> [Objective]: Your answer should be a single number: the count of lines containing "summerhouse".

_ _ _ _ _

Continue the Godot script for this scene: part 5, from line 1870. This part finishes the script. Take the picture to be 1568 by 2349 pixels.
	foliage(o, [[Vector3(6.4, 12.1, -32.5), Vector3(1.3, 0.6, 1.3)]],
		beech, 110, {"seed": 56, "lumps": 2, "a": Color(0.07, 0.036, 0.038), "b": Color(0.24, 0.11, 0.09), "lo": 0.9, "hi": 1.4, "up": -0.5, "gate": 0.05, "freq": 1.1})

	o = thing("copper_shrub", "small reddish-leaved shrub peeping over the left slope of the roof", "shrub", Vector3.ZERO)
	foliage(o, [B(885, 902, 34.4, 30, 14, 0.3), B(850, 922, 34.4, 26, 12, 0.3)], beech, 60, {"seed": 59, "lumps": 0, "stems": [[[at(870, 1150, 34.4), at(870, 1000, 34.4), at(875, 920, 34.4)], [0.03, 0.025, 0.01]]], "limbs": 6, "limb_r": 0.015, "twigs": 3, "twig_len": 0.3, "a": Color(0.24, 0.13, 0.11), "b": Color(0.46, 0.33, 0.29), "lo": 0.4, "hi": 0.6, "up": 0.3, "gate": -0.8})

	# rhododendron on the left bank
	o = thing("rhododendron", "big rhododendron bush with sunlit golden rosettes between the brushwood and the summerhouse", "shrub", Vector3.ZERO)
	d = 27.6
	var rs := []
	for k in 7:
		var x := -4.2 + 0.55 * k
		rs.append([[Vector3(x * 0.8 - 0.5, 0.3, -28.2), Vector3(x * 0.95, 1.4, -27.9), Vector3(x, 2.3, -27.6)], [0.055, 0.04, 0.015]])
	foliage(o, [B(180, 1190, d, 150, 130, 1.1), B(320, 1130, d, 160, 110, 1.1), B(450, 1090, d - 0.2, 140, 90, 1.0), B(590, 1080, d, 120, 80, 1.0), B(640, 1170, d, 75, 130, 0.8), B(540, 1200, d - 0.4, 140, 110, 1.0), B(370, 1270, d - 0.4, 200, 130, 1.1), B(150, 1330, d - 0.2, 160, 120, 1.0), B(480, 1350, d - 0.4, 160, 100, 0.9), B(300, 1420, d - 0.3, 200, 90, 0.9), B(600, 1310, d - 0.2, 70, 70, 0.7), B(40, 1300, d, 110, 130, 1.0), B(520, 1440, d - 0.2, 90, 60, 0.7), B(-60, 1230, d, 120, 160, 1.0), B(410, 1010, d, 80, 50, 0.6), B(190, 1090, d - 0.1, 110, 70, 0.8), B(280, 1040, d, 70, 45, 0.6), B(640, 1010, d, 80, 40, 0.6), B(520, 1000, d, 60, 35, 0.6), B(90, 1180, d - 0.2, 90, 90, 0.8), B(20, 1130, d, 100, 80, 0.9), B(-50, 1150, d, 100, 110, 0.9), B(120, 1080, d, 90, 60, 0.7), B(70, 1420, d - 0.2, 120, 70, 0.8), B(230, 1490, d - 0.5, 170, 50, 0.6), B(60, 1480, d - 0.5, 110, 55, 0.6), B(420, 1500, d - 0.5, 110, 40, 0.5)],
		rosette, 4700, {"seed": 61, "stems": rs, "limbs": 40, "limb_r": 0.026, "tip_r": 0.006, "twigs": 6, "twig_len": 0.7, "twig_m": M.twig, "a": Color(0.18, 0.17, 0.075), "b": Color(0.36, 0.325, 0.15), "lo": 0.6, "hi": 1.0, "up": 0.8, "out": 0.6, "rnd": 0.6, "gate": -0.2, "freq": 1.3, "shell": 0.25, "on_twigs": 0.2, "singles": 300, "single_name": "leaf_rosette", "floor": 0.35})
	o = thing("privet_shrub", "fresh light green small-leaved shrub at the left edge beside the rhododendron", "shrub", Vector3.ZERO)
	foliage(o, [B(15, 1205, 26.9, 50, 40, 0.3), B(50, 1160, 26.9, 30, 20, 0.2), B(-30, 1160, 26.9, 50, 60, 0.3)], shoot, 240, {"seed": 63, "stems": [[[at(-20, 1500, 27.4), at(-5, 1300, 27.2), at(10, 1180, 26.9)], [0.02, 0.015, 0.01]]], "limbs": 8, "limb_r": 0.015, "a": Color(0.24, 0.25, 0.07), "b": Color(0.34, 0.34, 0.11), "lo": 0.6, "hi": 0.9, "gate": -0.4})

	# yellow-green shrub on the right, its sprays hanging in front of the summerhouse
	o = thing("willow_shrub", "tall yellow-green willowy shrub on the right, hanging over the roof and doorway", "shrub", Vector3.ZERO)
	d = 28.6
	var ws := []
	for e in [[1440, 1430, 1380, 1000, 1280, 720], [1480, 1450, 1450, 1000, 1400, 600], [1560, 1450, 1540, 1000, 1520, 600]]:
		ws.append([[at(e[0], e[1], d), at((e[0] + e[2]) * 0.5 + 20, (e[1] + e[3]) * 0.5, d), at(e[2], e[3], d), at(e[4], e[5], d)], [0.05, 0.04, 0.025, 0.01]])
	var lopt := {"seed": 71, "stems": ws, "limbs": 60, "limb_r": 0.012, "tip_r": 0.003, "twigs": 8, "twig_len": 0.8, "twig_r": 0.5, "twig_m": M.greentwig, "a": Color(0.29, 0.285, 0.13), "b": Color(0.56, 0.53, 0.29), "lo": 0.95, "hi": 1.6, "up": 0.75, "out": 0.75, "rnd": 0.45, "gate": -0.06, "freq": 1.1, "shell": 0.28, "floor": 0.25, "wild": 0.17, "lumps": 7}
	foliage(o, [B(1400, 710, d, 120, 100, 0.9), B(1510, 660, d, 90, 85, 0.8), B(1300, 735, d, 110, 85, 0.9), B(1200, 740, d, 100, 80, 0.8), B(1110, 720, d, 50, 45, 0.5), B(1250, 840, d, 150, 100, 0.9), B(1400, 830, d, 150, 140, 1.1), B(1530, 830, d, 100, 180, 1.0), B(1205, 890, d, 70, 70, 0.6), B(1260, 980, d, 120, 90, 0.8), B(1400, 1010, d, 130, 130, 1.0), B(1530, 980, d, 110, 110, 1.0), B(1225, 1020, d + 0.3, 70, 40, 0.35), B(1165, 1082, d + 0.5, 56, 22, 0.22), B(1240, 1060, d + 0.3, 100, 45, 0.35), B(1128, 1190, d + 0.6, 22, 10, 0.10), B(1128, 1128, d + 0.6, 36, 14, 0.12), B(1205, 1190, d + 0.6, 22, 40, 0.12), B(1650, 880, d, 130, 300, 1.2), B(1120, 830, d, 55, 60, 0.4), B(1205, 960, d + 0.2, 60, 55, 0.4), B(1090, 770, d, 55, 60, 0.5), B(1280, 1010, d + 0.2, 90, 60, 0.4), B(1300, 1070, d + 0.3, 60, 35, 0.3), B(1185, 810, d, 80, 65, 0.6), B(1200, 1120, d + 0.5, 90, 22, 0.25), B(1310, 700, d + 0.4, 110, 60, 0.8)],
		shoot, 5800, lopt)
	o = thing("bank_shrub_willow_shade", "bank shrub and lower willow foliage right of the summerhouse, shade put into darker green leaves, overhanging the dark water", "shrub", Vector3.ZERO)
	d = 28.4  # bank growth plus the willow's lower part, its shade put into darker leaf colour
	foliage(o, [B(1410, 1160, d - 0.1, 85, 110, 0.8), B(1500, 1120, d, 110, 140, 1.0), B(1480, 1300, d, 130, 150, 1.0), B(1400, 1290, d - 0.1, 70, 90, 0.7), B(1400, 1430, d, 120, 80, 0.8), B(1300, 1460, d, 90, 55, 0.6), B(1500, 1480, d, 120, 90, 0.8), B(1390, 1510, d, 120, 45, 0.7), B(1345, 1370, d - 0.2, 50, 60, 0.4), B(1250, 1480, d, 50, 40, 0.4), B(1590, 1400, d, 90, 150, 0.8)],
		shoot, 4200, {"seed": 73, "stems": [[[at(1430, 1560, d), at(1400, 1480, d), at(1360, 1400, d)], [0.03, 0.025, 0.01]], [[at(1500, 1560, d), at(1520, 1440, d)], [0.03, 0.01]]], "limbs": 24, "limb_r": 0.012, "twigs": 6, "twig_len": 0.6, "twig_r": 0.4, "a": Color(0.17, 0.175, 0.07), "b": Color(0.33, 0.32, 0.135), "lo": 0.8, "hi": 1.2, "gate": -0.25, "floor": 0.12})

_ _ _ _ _

> [Answer below]: 3